## GOAL OF THE EXERCISE:
Wherever a line holds the word "picture", copy that line out.

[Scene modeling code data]
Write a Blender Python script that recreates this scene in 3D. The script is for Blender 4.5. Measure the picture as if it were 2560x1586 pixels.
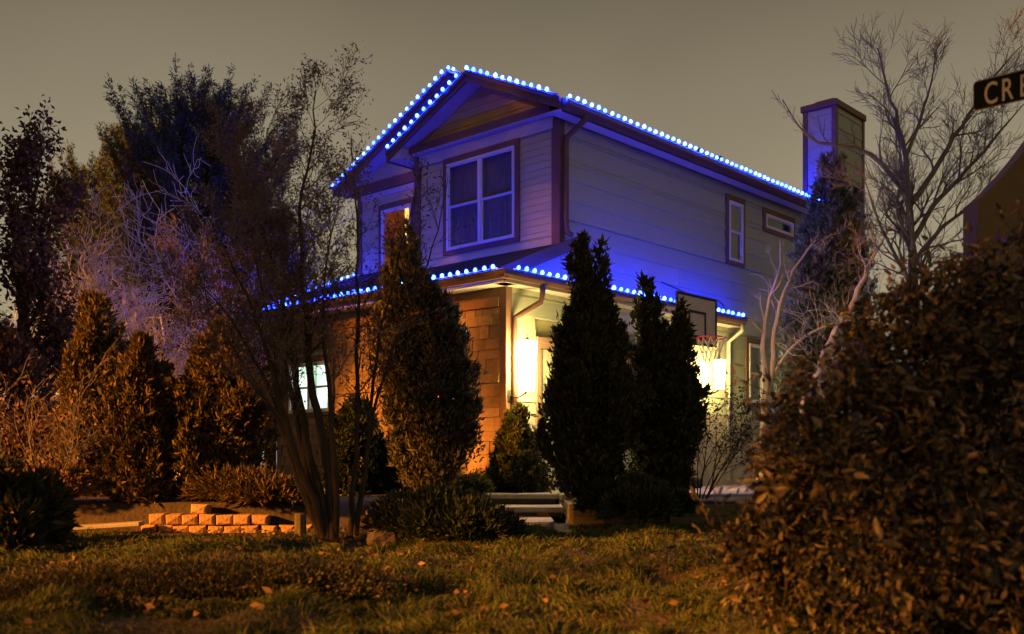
import bpy, math, random
import numpy as np
from mathutils import Vector, Matrix

R = random.Random(7)
rng = np.random.default_rng(11)
for o in list(bpy.data.objects):
    bpy.data.objects.remove(o)
SC = bpy.context.scene
COL = SC.collection

# ------------------------------------------------------------------ camera
ZC = 0.70                                   # eye height above the upper lawn
cam_d = bpy.data.cameras.new('camera')
cam_d.sensor_width = 36.0
cam_d.lens = 35.72
cam_d.shift_y = 0.1434
cam_d.clip_start = 0.05
cam_d.clip_end = 3000
cam_d.dof.use_dof = True
cam_d.dof.focus_distance = 13.5
cam_d.dof.aperture_fstop = 2.2
cam = bpy.data.objects.new('camera', cam_d)
COL.objects.link(cam)
cam.location = (0, 0, ZC)
cam.rotation_euler = (math.radians(90), 0, 0)
SC.camera = cam

# ------------------------------------------------------------------ sky: overcast night sky lit by the town
SUN_DIR = Vector((-0.86, -0.51, 0.0)).normalized()
SUN_EL = math.radians(15)
SUN_AZ = math.atan2(SUN_DIR.x, SUN_DIR.y)
world = bpy.data.worlds.new('World')
SC.world = world
world.use_nodes = True
nt = world.node_tree
nt.nodes.clear()
wo = nt.nodes.new('ShaderNodeOutputWorld')
bg = nt.nodes.new('ShaderNodeBackground')
tc = nt.nodes.new('ShaderNodeTexCoord')
sep = nt.nodes.new('ShaderNodeSeparateXYZ')
ramp = nt.nodes.new('ShaderNodeValToRGB')
ramp.color_ramp.elements[0].position = 0.0
ramp.color_ramp.elements[0].color = (0.170, 0.140, 0.088, 1)
ramp.color_ramp.elements[1].position = 0.85
ramp.color_ramp.elements[1].color = (0.040, 0.033, 0.022, 1)
e = ramp.color_ramp.elements.new(0.25)
e.color = (0.128, 0.106, 0.069, 1)
e = ramp.color_ramp.elements.new(0.34)
e.color = (0.100, 0.083, 0.055, 1)
e = ramp.color_ramp.elements.new(0.43)
e.color = (0.065, 0.053, 0.034, 1)
noi = nt.nodes.new('ShaderNodeTexNoise')
noi.inputs['Scale'].default_value = 2.2
noi.inputs['Detail'].default_value = 3
mr = nt.nodes.new('ShaderNodeMapRange')
mr.inputs[1].default_value = 0.3
mr.inputs[2].default_value = 0.7
mr.inputs[3].default_value = 0.86
mr.inputs[4].default_value = 1.14
mul = nt.nodes.new('ShaderNodeMix')
mul.data_type = 'RGBA'
mul.blend_type = 'MULTIPLY'
mul.inputs[0].default_value = 1
sky = nt.nodes.new('ShaderNodeTexSky')
sky.sky_type = 'NISHITA'
sky.sun_disc = False
sky.sun_elevation = SUN_EL
sky.sun_rotation = SUN_AZ
skm = nt.nodes.new('ShaderNodeMix')
skm.data_type = 'RGBA'
skm.blend_type = 'ADD'
skm.inputs[0].default_value = 0.0006
nt.links.new(tc.outputs['Generated'], sep.inputs[0])
nt.links.new(sep.outputs['Z'], ramp.inputs[0])
nt.links.new(tc.outputs['Generated'], noi.inputs['Vector'])
nt.links.new(noi.outputs[0], mr.inputs[0])
nt.links.new(ramp.outputs[0], mul.inputs[6])
nt.links.new(mr.outputs[0], mul.inputs[7])
nt.links.new(mul.outputs[2], skm.inputs[6])
nt.links.new(sky.outputs[0], skm.inputs[7])
nt.links.new(skm.outputs[2], bg.inputs[0])
bg.inputs[1].default_value = 0.84
nt.links.new(bg.outputs[0], wo.inputs[0])

# the one distant lamp: low orange light from the left
sun_d = bpy.data.lights.new('sun', 'SUN')
sun_d.energy = 5.0
sun_d.angle = math.radians(3.0)
sun_d.color = (1.0, 0.33, 0.035)
sun = bpy.data.objects.new('sun', sun_d)
COL.objects.link(sun)
sdir = Vector((SUN_DIR.x * math.cos(SUN_EL), SUN_DIR.y * math.cos(SUN_EL), math.sin(SUN_EL)))
sun.rotation_euler = sdir.to_track_quat('Z', 'Y').to_euler()
sun.location = (-30, -8, 12)

SC.view_settings.view_transform = 'Standard'
SC.view_settings.look = 'None'
SC.view_settings.exposure = 1.5
SC.view_settings.gamma = 1.0
SC.view_settings.use_curve_mapping = False
SC.render.engine = 'CYCLES'
SC.cycles.use_denoising = True
SC.cycles.use_light_tree = True
SC.cycles.max_bounces = 5
SC.cycles.diffuse_bounces = 3
SC.cycles.glossy_bounces = 3
SC.cycles.transmission_bounces = 4
SC.cycles.transparent_max_bounces = 6
SC.cycles.sample_clamp_indirect = 4.0
SC.cycles.caustics_reflective = False
SC.cycles.caustics_refractive = False


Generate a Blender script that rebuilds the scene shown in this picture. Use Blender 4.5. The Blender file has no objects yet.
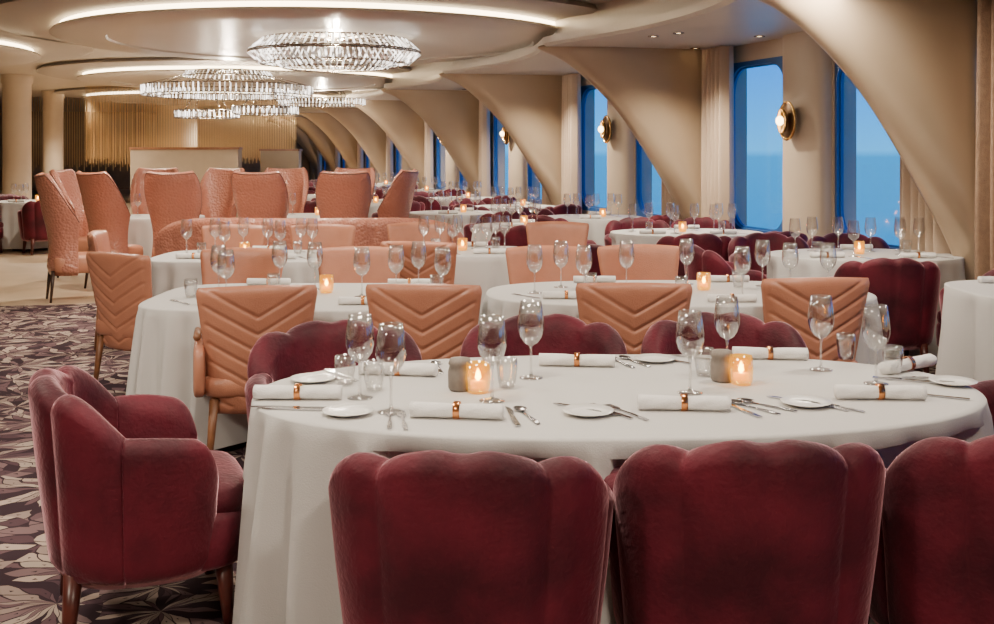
import bpy, math, random, bmesh
from math import sin, cos, pi, radians as rad, sqrt
random.seed(4)
SC=bpy.context.scene; COL=SC.collection
F=1100.0; H=1.55; TH=math.atan(337/1100)
def at(px,py,h):
    d=(H-h)*F/(py-150.0); return ((px-497)*d/F, d)
def RM(u,X): return (X*cos(TH)-u*sin(TH), X*sin(TH)+u*cos(TH))
def sg(a): return -1 if a<0 else 1
def pw(a,e): return sg(a)*abs(a)**e
# ---------------- materials
def M(name,col,rough=.5,metal=0,var=None,bump=None,sheen=0,emis=None,col2=None,spec=.5):
    m=bpy.data.materials.new(name); m.use_nodes=True; nt=m.node_tree; N=nt.nodes; L=nt.links
    b=N['Principled BSDF']; b.inputs['Base Color'].default_value=(*col,1)
    b.inputs['Roughness'].default_value=rough; b.inputs['Metallic'].default_value=metal
    b.inputs['Specular IOR Level'].default_value=spec
    tc=N.new('ShaderNodeTexCoord')
    if sheen:
        b.inputs['Sheen Weight'].default_value=sheen; b.inputs['Sheen Roughness'].default_value=.3
        b.inputs['Sheen Tint'].default_value=(1,.55,.62,1)
    if var:
        n=N.new('ShaderNodeTexNoise'); n.inputs['Scale'].default_value=var; n.inputs['Detail'].default_value=4
        L.new(tc.outputs['Object'],n.inputs['Vector'])
        r=N.new('ShaderNodeValToRGB'); r.color_ramp.elements[0].position=.35; r.color_ramp.elements[1].position=.65
        r.color_ramp.elements[0].color=(*col,1); r.color_ramp.elements[1].color=(*(col2 or tuple(c*.8 for c in col)),1)
        L.new(n.outputs['Fac'],r.inputs['Fac']); L.new(r.outputs['Color'],b.inputs['Base Color'])
    if bump:
        n=N.new('ShaderNodeTexNoise'); n.inputs['Scale'].default_value=bump[0]; L.new(tc.outputs['Object'],n.inputs['Vector'])
        bp=N.new('ShaderNodeBump'); bp.inputs['Strength'].default_value=bump[1]; bp.inputs['Distance'].default_value=.01
        L.new(n.outputs['Fac'],bp.inputs['Height']); L.new(bp.outputs['Normal'],b.inputs['Normal'])
    if emis:
        b.inputs['Emission Color'].default_value=(*emis[0],1); b.inputs['Emission Strength'].default_value=emis[1]
    return m
def glassmat(name,tint=(.985,.985,.98),rough=.03,boost=0.08,em=None,fac=.8,blend=.32):
    m=bpy.data.materials.new(name); m.use_nodes=True; nt=m.node_tree; N=nt.nodes; L=nt.links; N.clear()
    o=N.new('ShaderNodeOutputMaterial'); mx=N.new('ShaderNodeMixShader'); t=N.new('ShaderNodeBsdfTransparent'); g=N.new('ShaderNodeBsdfGlossy')
    t.inputs[0].default_value=(*tint,1); g.inputs['Roughness'].default_value=rough
    lw=N.new('ShaderNodeLayerWeight'); lw.inputs[0].default_value=blend
    mt=N.new('ShaderNodeMath'); mt.operation='MULTIPLY_ADD'; mt.inputs[1].default_value=fac; mt.inputs[2].default_value=boost
    L.new(lw.outputs['Facing'],mt.inputs[0]); L.new(mt.outputs[0],mx.inputs[0]); L.new(t.outputs[0],mx.inputs[1]); L.new(g.outputs[0],mx.inputs[2])
    out=mx.outputs[0]
    if em:
        ad=N.new('ShaderNodeAddShader'); e=N.new('ShaderNodeEmission'); e.inputs[0].default_value=(*em[0],1); e.inputs[1].default_value=em[1]
        L.new(out,ad.inputs[0]); L.new(e.outputs[0],ad.inputs[1]); out=ad.outputs[0]
    L.new(out,o.inputs[0])
    return m
VELVET=M('burgundy_velvet',(.125,.009,.022),.62,0,4,(60,.25),1.0,None,(.045,.003,.009),.3)  # lighter patches paint a mottled sheen into the velvet colour
PEACH=M('peach_leather',(.51,.22,.135),.27,0,6,(160,.2),0,None,(.44,.185,.115))
CLOTH=M('white_linen',(.55,.535,.52),.85,0,None,(220,.15))
NAPK=M('napkin_linen',(.78,.76,.74),.85,0,None,(200,.3))
WOOD=M('reddish_wood',(.11,.022,.015),.35,0,14,None,0,None,(.065,.014,.010))
TAN=M('tan_wood',(.26,.11,.05),.4,0,14,None,0,None,(.18,.075,.035))
DKW=M('dark_wood',(.035,.015,.01),.35)
BEIGE=M('champagne_plaster',(.46,.355,.245),.28,.30,1.2,None,0,None,(.42,.32,.22))
WALLM=M('wall_beige',(.52,.42,.31),.45,0,1.5,None,0,None,(.47,.38,.28))
PANEL=M('partition_beige',(.34,.26,.18),.5,0,1.5)
CEIL=M('ceiling_silver_taupe',(.54,.49,.425),.34,.08,.8,None,0,None,(.505,.46,.40))
CEIL2=M('ceiling_mid_taupe',(.38,.34,.30),.4)
FLOORM=M('stone_floor',(.56,.43,.30),.35,0,1.5,None,0,None,(.48,.36,.24))
CURT=M('beige_curtain',(.50,.385,.285),.8,0,None,(90,.3),.2)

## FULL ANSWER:
Write a Blender Python script that recreates this scene in 3D. The script is for Blender 4.5. Measure the picture as if it were 2560x1586 pixels.
Generate a Blender script that rebuilds the scene shown in this picture. Use Blender 4.5. The Blender file has no objects yet.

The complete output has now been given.